What is asked >> Copy exactly the run of lines that begins at the line with "Keep writing the" and ends at the final line of the entries.

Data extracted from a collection
┄┄┄┄┄┄
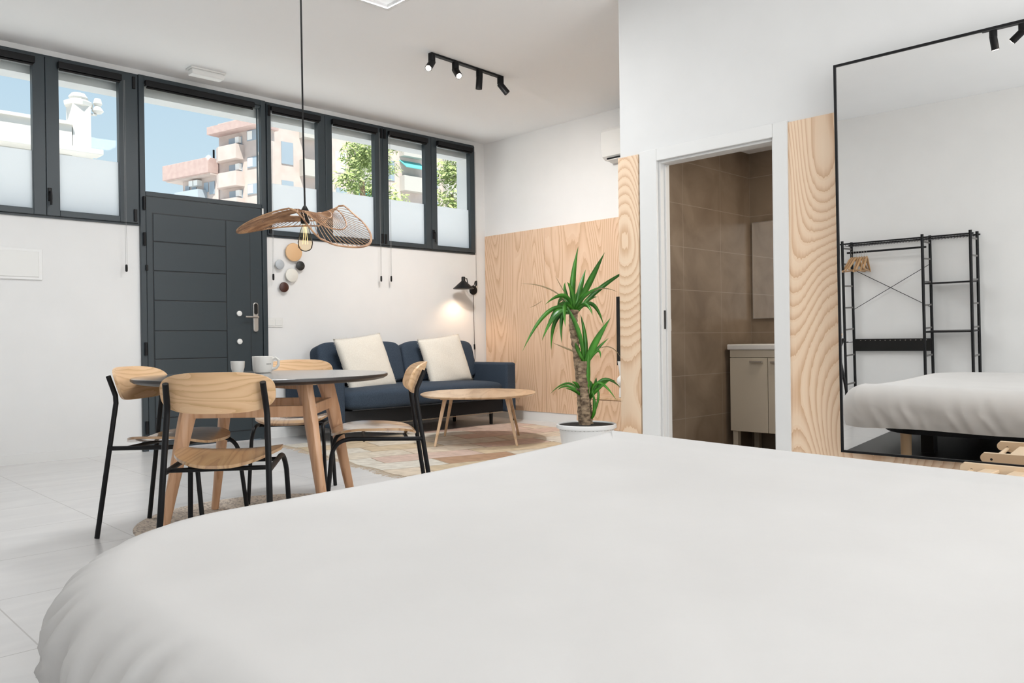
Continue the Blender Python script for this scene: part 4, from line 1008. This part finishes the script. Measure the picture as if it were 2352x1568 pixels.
for r_ in range(5):
    z = 6.2+r_*2.1
    for c_ in range(6):
        x = .6+c_*3.4
        MB().box((x+1.3, -.5, z-.35), (x+2.9, 0, z+.55)).build('balcony', mat('pale_balcony', (.46, .44, .41), .8) if c_ == 0 and r_ == 0 else D.materials['pale_balcony'], ab)
        MB().box((x+.2, -.04, z+.2), (x+.9, .0, z+1.4)).build('window', WND if (c_+r_) % 3 else WHTP, ab)
        if (c_*2+r_) % 3 == 0:
            MB().hexa([(x+1.3, -.7, z+1.0), (x+2.9, -.7, z+1.0), (x+2.9, 0, z+1.5), (x+1.3, 0, z+1.5)], [(x+1.3, -.7, z+1.05), (x+2.9, -.7, z+1.05), (x+2.9, 0, z+1.55), (x+1.3, 0, z+1.55)]).build('awning', TEAL, ab)
LF = mat('tree_leaf', (.34, .42, .16), .6)
LFt = LF.node_tree.nodes['Principled BSDF']; LFt.inputs['Subsurface Weight'].default_value = 0
def tree(x, y, blobs, label, seed):
    rnd = random.Random(seed)
    t = thing('tree', label, 'tree', (x, y, -.05), 0, 'trees outside the right windows')
    MB().tube([(0, 0, 0), (.1, 0, 2.5), (0, .1, 5.2)], [.18, .14, .07], 10).build('trunk', BARK, t, smooth=True)
    mb = MB(); vs = []; fs = []
    for (bx, by, bz, br, n) in blobs:
        for i in range(n):
            d = Vector((rnd.gauss(0, 1), rnd.gauss(0, 1), rnd.gauss(0, 1))).normalized()*br*rnd.random()**.5
            c = Vector((bx, by, bz))+Vector((d.x, d.y, d.z*.75)); s = rnd.uniform(.05, .11)
            a = Vector((rnd.gauss(0, 1), rnd.gauss(0, 1), rnd.gauss(0, 1)-.8)).normalized(); b = a.orthogonal().normalized()
            o_ = len(vs); vs += [c, c+a*s+b*s*.35, c+a*s*2.4, c+a*s-b*s*.35]; fs.append((o_, o_+1, o_+2, o_+3))
    mb.add(vs, fs).build('foliage', LF, t)
tree(12.2, 18, [(0, 0, 5.9, .62, 900), (-.4, 0, 5.2, .45, 350), (.4, 0, 6.6, .4, 300)], 'loose green tree seen through the second pane right of the door', 1)
tree(13.9, 20.2, [(.0, 0, 5.4, .75, 900), (.5, 0, 6.3, .5, 450), (-.3, 0, 6.2, .45, 350), (.9, 0, 5.2, .5, 350), (.8, 0, 7.0, .4, 250)], 'green tree seen through the third pane right of the door', 2)
tree(15.3, 18, [(0, 0, 5.9, .7, 1100), (-.2, 0, 5.0, .6, 500), (.3, 0, 6.5, .5, 400)], 'green tree seen through the rightmost pane', 3)
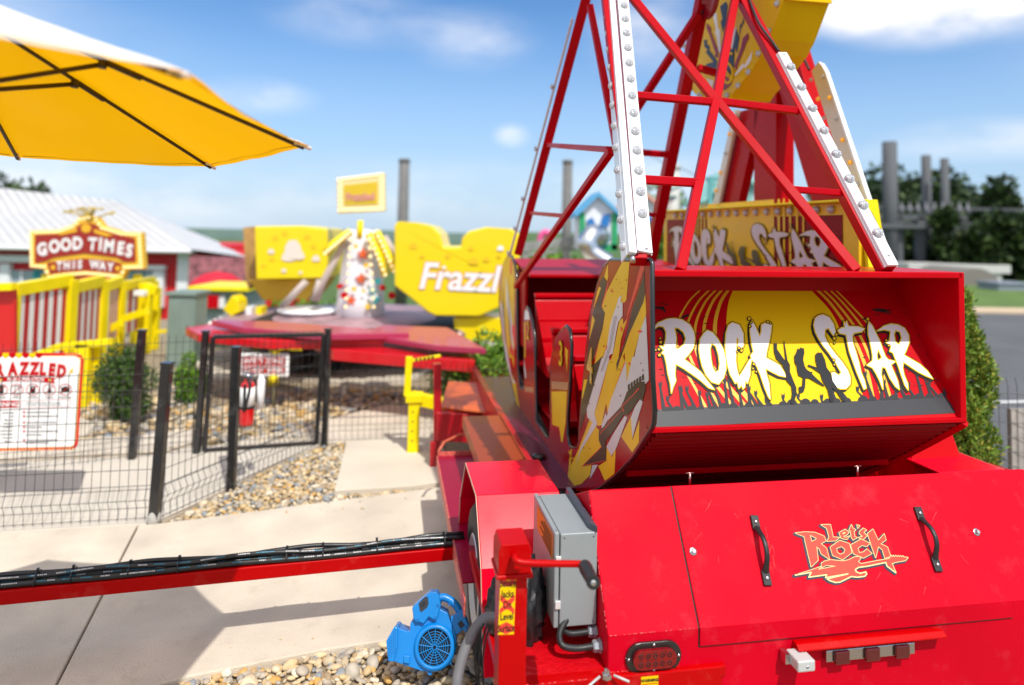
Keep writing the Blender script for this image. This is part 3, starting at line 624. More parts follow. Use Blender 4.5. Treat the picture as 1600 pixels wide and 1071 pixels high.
# black cables on the tower
b = MB(); b.tube(smooth2([pss(1240, 30)-U*.02, pss(1252, 65)-U*.02, pss(1258, 85)-U*.02, pss(1272, 110)-U*.03], 8), .007, 8); b.tube(smooth2([ps(1258, -20, 2.28), ps(1262, 30, 2.28), ps(1256, 60, 2.28)], 6), .012, 8)
b.islands('tower_cable', BLKR, TR)
b = MB(); b.tube(smooth2([ps(1340, 315, 1.99), ps(1352, 322, 1.99), ps(1366, 345, 1.99), ps(1376, 375, 1.99), ps(1382, 384, 1.99)], 8), .007, 8); b.build('strip_cable', BLKR, TR)
# ================================================ THE SWINGING BENCH CAR
GC = thing('swinging_bench_car', T(1.4, 3.2, .6), 'red swinging bench car with numbered flame-painted side, banner back and lattice hanger arms', 'ride car')
G0, G1, GT = .83, 1.958, 2.10
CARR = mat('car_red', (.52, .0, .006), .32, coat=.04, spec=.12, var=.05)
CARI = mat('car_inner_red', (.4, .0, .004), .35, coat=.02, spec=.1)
# frame round the banner recess
zb, zt = 1.072, 1.578
b = MB()
b.tbox(G0, G1+.012, GT-.004, GT+.30, zt-.022, zt); b.build('top_lip', CARR, GC, .004)
b = MB(); b.tbox(G1-.004, G1+.02, GT-.004, GT+.345, zb-.0, zt); b.tbox(G1-.004, G1+.02, GT+.345, GT+2.6, .95, 1.22); b.build('far_side_wall', CARR, GC, .004)
b = MB(); b.tbox(G0, G1+.02, GT-.004, GT+.016, zb-.012, zb+.004); b.build('lower_lip', CARR, GC, .003)
pB, pT_ = T(0, GT+.012, zb+.004), T(0, GT+.34, zt-.02)
pd = (pT_-pB).normalized(); pn = pd.cross(U).normalized()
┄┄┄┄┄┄
Response to this exercise >>
Keep writing the Blender script for this image. This is part 3, starting at line 624. More parts follow. Use Blender 4.5. Treat the picture as 1600 pixels wide and 1071 pixels high.
# black cables on the tower
b = MB(); b.tube(smooth2([pss(1240, 30)-U*.02, pss(1252, 65)-U*.02, pss(1258, 85)-U*.02, pss(1272, 110)-U*.03], 8), .007, 8); b.tube(smooth2([ps(1258, -20, 2.28), ps(1262, 30, 2.28), ps(1256, 60, 2.28)], 6), .012, 8)
b.islands('tower_cable', BLKR, TR)
b = MB(); b.tube(smooth2([ps(1340, 315, 1.99), ps(1352, 322, 1.99), ps(1366, 345, 1.99), ps(1376, 375, 1.99), ps(1382, 384, 1.99)], 8), .007, 8); b.build('strip_cable', BLKR, TR)
# ================================================ THE SWINGING BENCH CAR
GC = thing('swinging_bench_car', T(1.4, 3.2, .6), 'red swinging bench car with numbered flame-painted side, banner back and lattice hanger arms', 'ride car')
G0, G1, GT = .83, 1.958, 2.10
CARR = mat('car_red', (.52, .0, .006), .32, coat=.04, spec=.12, var=.05)
CARI = mat('car_inner_red', (.4, .0, .004), .35, coat=.02, spec=.1)
# frame round the banner recess
zb, zt = 1.072, 1.578
b = MB()
b.tbox(G0, G1+.012, GT-.004, GT+.30, zt-.022, zt); b.build('top_lip', CARR, GC, .004)
b = MB(); b.tbox(G1-.004, G1+.02, GT-.004, GT+.345, zb-.0, zt); b.tbox(G1-.004, G1+.02, GT+.345, GT+2.6, .95, 1.22); b.build('far_side_wall', CARR, GC, .004)
b = MB(); b.tbox(G0, G1+.02, GT-.004, GT+.016, zb-.012, zb+.004); b.build('lower_lip', CARR, GC, .003)
pB, pT_ = T(0, GT+.012, zb+.004), T(0, GT+.34, zt-.02)
pd = (pT_-pB).normalized(); pn = pd.cross(U).normalized()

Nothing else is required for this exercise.